The things that took a while to discover on earth, or that aren't yet fully explored, are largely because it's hard to see them without getting very close, which can be hard.
Building a good telescope might have been hard, but with a telescope you can see things that are millions of km away. But, because of the earth's curvature, you can't see Antarctica until you're practically next to Antarctica. You can't see the bottom of the ocean until you travel to the bottom of the ocean, or at least until you scan it with sound waves which are then converted into something you can see.
Imagine an alien that developed in the water on a planet with sub-surface oceans with ice on top. No real value for eyes, so they're sound / touch based. Picture what it would be like to try to explore the solar system.
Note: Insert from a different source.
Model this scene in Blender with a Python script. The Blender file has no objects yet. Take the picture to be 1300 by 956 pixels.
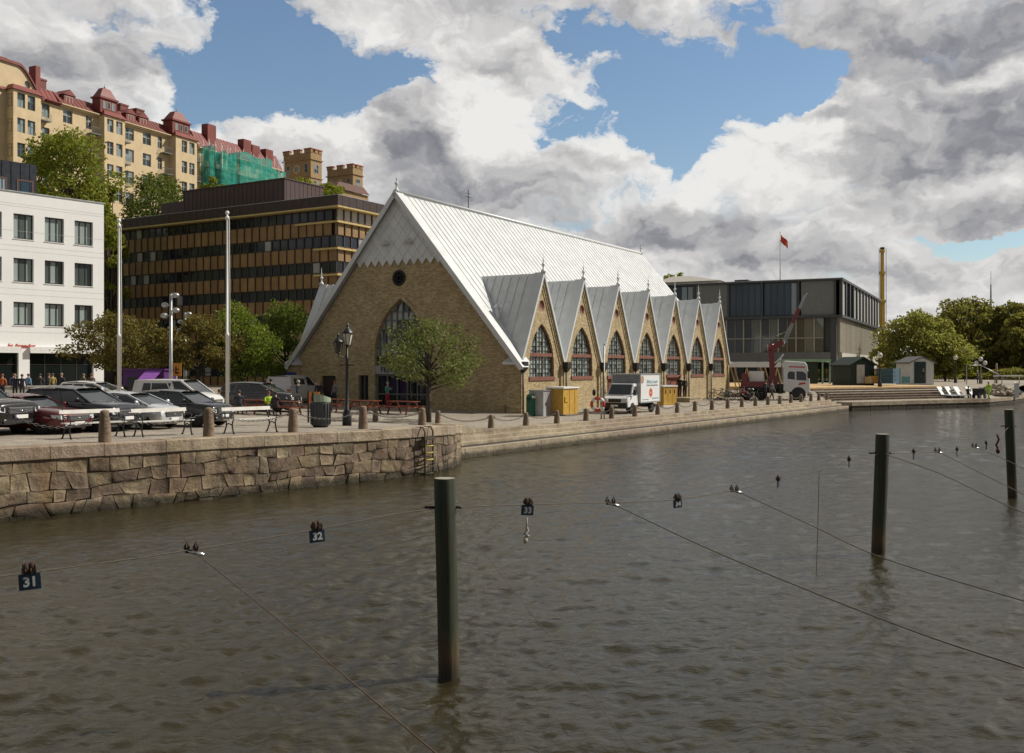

There's a boundary layer at the top of their "atmosphere" (the top of the ocean) that's solid (ice), beyond that there's some non-liquid extremely sparse stuff, until some point where no sound travels at all and there's nothing to touch.
Reminds me of Rocky from Project Hail Mary (sort of, they didn't live under ocean but under an extremely hostile-to-us atmosphere).
Yeah, that was my first thought to.
That moment where he learns about relativity is so cute. I should read the book again soon.
His initial reaction was hilariously understandable - a huge WTF? But then being a rational being with super human computational ability he started to realize that it fits all the observations.
...and then he got hit by quantum mechanics off-screen.